There are several means of reducing the effects of heat stress on the plant. Thinning out trees to promote better air flow is one means. Reducing the amount of daily shade cover on greens also enables the plant to produce more sugars to help get it through periods of heat stress.

“You have to have light for the plants to grow. They need light to survive stresses.”

Watering by hand to make up for irrigation deficiencies is a key consideration. Fry said it may be helpful for a superintendent to dedicate a member of his staff to watch the greens and make sure they don’t enter into drought stress for any significant period of time.
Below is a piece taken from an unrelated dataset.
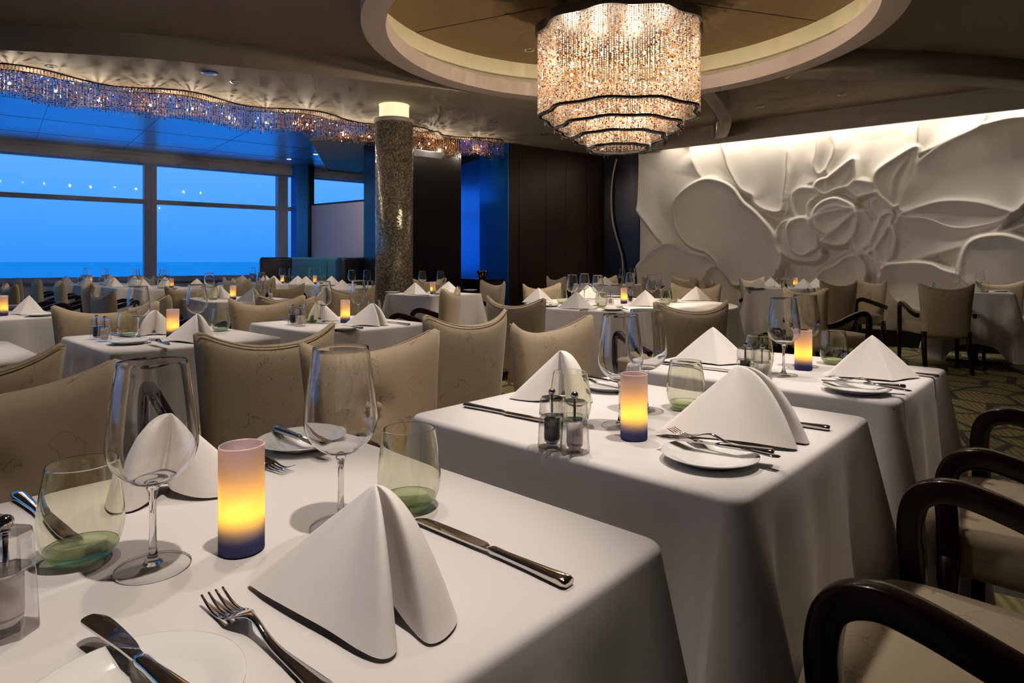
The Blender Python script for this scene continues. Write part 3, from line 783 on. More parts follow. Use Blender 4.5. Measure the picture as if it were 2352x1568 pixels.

Syringing greens during periods of heat stress can be a useful practice as long as there is sufficient air movement, Fry said. Cooling the surface of the leaf by using a fine mist is a different process than soaking the putting surface. He suggested the amount of water used when syringing should just be enough to dampen a sheet of paper towel.

If several trees surround a green, blocking air movement, syringing won’t be much help, especially when humidity is high. With adequate air movement, however, the practice can be helpful because transpiration is being complemented with evaporation from the leaf surface.

Fry said studies show that a significant reduction in canopy temperature can be realized if syringing is done with good air movement.

Raising the height of greens mowers will also help the plant survive heat stress.

“If we’re mowing higher, we’re putting money in the bank.”

A higher cut gives the plant more leaf area, more chlorophyl, more stomates and a greater ability to take in carbon dioxide, allowing sugars to be made and stored.

Studies show that between July and early September, respiration was higher than photosynthesis at mowing heights of 5/32nds of an inch.

“When you get that lower mowing height for an extended period of time, you’re more likely to be running that bank account thin.”

Studies have also showed that using walk-behind mowers to cut greens is less stressful than riding mowers, and rolling greens instead of cutting them on alternate days can also prove helpful.
Drainage should also be maximized, Fry said, noting excess water on a green retains heat.

“The more water you have in the root zone, the warmer the root zone is going to be.”

Last summer’s heat stress was so bad in some parts of the United States that some private clubs shut down for four to six weeks.